Définition de « bien commun »

On entend par bien commun « l’ensemble des conditions sociales qui permettent, tant aux groupes qu’à chacun de leurs membres d’atteindre leur perfection, d’une façon plus totale et plus aisée ».Gaudium et spes 26 ; CEC 1906

 

Règle d’or pour comprendre la notion de « bien commun » : Mon bien dépend du bien des autres et le bien des autres dépend du bien de chaque personne.

« Conformément à la nature sociale de l’homme, le bien de chacun est nécessairement en rapport avec le bien commun » (Catéchisme, 1905).

« Le bien commun est toujours orienté vers le progrès des personnes » (Catéchisme, 1912).

Concrètement « l’ordre social et son progrès doivent toujours tourner au bien des personnes, puisque l’ordre des choses doit être subordonné à l’ordre des personnes et non l’inverse » (CONCILE VATICAN II, const. Gaudium et spes, 26).

 

Les trois éléments du bien commun :

Le bien commun comporte « trois éléments essentiels » (Catéchisme, 1906) :

1. — respecter la personne et sa liberté : et il faut tenir compte que le bien de la personne (et, par conséquent, le bien commun) n’est pas seulement d’ordre matériel mais aussi spirituel ;
« Au nom du bien commun, les pouvoirs publics sont tenus de respecter les droits fondamentaux et inaliénables de la personne humaine. En particulier, le bien commun réside dans les conditions d’exercice des libertés naturelles qui sont indispensables à l’épanouissement de la vocation humaine » (Catéchisme, 1907)
Le premier droit à respecter est le droit à la vie, depuis la conception jusqu’à la mort.
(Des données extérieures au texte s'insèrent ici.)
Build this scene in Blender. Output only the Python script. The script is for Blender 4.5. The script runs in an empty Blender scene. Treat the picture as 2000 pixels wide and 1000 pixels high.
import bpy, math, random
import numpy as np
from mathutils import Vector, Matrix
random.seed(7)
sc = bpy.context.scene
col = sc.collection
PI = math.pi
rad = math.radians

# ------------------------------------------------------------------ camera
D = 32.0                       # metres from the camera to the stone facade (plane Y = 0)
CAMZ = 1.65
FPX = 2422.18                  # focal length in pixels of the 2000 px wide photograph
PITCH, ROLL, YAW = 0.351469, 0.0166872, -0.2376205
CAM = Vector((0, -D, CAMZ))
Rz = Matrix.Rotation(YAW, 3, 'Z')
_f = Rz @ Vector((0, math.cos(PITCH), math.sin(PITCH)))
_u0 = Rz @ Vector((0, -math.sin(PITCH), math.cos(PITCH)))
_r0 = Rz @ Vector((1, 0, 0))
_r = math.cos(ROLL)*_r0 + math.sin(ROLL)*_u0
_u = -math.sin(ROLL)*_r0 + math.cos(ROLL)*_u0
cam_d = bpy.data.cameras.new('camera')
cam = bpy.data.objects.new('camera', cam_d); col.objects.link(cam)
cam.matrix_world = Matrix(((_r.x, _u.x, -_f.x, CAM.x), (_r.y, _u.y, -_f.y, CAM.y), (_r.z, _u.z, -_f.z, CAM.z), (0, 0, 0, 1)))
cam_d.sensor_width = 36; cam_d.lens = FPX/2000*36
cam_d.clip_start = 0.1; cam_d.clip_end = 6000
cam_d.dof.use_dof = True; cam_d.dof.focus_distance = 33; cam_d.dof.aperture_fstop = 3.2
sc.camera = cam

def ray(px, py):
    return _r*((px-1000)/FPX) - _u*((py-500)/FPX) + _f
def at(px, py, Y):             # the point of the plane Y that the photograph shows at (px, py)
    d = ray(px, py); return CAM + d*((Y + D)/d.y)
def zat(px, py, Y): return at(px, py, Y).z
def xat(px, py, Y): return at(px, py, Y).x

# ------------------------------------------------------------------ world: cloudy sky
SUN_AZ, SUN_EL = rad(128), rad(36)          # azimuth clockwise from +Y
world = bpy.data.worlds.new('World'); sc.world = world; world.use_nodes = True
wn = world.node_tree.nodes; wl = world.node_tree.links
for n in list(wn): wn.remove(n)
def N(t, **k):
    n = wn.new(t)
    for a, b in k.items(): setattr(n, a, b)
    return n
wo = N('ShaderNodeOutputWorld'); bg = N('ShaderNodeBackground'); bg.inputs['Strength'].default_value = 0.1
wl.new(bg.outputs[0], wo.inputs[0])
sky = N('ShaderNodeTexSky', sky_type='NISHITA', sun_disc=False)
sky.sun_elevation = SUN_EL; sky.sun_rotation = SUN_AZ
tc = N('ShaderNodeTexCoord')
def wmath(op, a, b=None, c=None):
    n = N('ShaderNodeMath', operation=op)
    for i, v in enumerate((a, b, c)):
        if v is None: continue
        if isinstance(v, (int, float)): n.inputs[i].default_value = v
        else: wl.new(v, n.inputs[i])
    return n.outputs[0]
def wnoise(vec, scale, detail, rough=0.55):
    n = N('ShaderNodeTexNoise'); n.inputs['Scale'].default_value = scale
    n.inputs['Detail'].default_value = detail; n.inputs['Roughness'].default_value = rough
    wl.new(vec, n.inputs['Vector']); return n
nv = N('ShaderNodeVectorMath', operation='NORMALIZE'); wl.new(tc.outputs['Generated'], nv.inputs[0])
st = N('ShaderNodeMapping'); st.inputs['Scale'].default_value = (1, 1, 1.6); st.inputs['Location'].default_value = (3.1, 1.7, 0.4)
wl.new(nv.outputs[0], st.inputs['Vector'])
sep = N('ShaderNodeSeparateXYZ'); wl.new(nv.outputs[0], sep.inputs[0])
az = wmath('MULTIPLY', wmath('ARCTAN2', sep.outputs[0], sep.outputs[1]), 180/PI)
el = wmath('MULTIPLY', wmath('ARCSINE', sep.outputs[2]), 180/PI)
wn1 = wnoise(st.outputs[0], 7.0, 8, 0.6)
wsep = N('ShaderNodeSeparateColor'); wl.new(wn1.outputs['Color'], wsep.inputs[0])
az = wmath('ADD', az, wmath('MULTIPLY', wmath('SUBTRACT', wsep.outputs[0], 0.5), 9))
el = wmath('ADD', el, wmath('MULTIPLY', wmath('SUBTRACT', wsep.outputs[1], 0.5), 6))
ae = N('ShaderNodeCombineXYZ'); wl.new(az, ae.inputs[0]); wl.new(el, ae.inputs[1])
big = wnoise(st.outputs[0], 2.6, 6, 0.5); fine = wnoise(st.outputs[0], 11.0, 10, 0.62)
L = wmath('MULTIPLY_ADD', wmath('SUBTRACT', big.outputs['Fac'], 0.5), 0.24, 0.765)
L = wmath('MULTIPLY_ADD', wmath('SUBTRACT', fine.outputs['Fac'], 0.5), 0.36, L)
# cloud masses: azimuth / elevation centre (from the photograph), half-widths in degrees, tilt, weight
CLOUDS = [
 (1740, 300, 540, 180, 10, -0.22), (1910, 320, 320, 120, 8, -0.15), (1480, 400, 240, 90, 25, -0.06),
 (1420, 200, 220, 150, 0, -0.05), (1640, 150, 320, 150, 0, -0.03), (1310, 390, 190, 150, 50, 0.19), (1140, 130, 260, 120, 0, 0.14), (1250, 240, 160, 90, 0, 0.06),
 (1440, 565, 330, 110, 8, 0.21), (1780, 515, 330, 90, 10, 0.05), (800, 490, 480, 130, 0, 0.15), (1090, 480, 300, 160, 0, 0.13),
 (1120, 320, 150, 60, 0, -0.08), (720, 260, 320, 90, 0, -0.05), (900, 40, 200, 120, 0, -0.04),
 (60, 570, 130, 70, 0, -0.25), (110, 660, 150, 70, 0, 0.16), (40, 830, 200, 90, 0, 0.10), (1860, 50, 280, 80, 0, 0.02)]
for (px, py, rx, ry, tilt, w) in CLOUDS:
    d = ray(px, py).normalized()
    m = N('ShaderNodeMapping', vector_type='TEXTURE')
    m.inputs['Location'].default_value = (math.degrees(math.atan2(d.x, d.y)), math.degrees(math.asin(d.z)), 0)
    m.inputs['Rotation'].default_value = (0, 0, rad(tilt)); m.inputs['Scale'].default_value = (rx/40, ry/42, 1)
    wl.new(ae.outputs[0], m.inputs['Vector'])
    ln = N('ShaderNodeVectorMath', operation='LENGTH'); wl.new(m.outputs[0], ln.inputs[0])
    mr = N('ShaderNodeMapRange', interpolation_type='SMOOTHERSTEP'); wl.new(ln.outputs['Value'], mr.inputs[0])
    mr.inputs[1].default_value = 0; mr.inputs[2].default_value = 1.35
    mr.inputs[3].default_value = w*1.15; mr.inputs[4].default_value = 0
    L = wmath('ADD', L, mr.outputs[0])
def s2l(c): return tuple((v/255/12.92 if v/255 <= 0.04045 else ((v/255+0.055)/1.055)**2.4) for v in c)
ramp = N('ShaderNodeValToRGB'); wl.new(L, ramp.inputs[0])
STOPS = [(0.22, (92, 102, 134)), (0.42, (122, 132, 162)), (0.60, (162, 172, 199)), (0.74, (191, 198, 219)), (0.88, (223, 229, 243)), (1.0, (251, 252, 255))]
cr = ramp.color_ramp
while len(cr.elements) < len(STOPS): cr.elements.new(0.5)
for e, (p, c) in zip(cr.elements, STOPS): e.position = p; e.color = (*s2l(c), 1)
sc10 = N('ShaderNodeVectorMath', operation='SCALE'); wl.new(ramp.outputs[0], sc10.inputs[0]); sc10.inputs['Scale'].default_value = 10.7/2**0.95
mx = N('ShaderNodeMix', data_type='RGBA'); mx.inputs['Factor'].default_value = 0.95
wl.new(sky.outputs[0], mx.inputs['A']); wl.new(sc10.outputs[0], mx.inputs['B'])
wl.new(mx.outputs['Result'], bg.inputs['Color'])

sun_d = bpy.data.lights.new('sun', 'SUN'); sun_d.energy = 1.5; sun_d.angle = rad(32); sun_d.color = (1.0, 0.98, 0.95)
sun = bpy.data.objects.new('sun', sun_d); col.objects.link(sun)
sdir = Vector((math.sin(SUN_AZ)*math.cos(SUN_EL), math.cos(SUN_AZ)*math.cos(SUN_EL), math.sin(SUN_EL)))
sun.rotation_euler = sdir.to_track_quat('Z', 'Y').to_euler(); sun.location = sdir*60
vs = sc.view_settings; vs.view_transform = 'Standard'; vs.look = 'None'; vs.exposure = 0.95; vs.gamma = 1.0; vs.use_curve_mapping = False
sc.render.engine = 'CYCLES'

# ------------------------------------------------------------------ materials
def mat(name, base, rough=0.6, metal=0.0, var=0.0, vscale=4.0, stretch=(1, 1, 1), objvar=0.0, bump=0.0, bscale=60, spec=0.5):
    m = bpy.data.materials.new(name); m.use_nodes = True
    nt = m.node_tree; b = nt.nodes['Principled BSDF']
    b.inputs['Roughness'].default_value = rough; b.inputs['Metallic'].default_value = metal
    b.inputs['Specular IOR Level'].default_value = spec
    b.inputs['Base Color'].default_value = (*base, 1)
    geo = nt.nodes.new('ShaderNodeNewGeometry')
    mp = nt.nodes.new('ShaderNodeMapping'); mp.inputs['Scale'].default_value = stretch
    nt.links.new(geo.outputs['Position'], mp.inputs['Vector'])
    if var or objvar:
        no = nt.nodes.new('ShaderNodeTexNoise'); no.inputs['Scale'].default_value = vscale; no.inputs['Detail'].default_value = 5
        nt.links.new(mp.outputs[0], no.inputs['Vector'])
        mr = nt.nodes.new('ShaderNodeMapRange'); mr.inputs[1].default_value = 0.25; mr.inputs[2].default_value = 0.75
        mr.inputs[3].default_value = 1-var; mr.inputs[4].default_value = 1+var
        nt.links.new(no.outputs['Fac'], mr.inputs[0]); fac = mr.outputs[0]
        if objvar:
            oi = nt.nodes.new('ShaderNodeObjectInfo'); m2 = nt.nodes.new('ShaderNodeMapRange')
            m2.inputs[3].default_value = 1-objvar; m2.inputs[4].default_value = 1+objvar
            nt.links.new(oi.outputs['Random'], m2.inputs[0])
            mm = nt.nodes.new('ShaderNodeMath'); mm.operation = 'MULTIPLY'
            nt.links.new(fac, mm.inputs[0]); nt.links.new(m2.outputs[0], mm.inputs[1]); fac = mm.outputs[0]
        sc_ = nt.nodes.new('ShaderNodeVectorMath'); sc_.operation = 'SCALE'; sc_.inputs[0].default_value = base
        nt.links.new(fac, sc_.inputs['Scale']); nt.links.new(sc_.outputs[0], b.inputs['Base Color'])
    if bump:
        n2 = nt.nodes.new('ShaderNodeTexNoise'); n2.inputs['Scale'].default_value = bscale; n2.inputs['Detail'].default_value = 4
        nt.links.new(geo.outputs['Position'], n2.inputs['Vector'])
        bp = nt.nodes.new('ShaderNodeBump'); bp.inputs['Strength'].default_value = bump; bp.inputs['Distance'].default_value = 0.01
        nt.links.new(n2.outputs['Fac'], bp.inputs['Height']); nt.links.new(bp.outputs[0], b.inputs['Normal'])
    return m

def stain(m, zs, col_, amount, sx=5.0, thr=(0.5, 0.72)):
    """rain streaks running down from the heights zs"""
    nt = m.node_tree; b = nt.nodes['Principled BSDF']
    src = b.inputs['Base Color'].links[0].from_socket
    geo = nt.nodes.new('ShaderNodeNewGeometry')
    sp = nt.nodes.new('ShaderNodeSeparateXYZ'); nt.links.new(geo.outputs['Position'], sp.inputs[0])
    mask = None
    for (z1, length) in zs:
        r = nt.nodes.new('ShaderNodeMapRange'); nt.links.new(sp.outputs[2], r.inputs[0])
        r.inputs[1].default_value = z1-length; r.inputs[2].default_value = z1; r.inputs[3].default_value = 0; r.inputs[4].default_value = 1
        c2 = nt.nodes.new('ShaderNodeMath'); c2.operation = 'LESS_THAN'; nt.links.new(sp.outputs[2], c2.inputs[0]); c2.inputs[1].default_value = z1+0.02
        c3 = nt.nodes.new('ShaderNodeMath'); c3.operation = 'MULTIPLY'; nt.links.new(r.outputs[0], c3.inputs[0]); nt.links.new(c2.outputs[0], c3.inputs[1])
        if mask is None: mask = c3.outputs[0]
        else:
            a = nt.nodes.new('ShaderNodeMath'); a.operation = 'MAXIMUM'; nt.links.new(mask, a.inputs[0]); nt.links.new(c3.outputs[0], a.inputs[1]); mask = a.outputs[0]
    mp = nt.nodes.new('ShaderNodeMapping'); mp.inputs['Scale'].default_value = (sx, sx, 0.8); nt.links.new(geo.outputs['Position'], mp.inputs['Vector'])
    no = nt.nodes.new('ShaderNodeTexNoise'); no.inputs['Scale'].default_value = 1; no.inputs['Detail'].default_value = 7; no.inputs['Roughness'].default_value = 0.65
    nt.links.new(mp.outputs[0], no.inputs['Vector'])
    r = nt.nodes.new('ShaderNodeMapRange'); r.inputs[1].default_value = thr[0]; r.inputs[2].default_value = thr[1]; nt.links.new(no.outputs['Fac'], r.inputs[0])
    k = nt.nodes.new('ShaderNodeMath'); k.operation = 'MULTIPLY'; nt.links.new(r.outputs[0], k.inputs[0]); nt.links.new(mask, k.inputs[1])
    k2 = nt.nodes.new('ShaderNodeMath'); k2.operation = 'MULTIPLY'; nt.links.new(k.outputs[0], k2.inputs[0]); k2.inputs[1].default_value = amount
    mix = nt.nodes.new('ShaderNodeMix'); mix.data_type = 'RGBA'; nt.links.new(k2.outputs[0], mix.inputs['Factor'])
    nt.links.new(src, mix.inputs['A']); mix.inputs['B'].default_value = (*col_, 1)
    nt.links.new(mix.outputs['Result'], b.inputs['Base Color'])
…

2. — chercher le bien-être social et le développement humain intégral ;
L’autorité, respectant le principe de subsidiarité et promouvant l’initiative privée, doit faire en sorte que chacun dispose de ce dont il a besoin pout mener une vie véritablement humaine : alimentation, vêtement, santé, travail, éducation et culture, information adéquate, etc. (cf. Catéchisme, 1908 et 2211).

3.— promouvoir la paix, c’est‑à‑dire « la durée et la sécurité d’un ordre juste » (Catéchisme, 1909).
La paix n’est pas seulement l’absence de guerre. La paix ne peut être obtenue sans la sauvegarde des biens des personnes et le respect de leur dignité (cf. Catéchisme, 2304).
La paix est la « tranquillité de l’ordre » (SAINT AUGUSTIN, De civitate De i, 19, 13).
C’est une œuvre de la justice (cf. Is 32, 17).
L’autorité doit chercher à assurer par des moyens licites la sécurité de la société et de ses membres.
Le bien commun « fonde le droit à la légitime défense personnelle et collective » (Catéchisme, 1909).

 

« Le bien commun ne s’étend pas seulement à la ville ou au pays. Il existe un bien commun universel. Pour le promouvoir il faut « une organisation de la communauté des nations » (Catéchisme, 1911).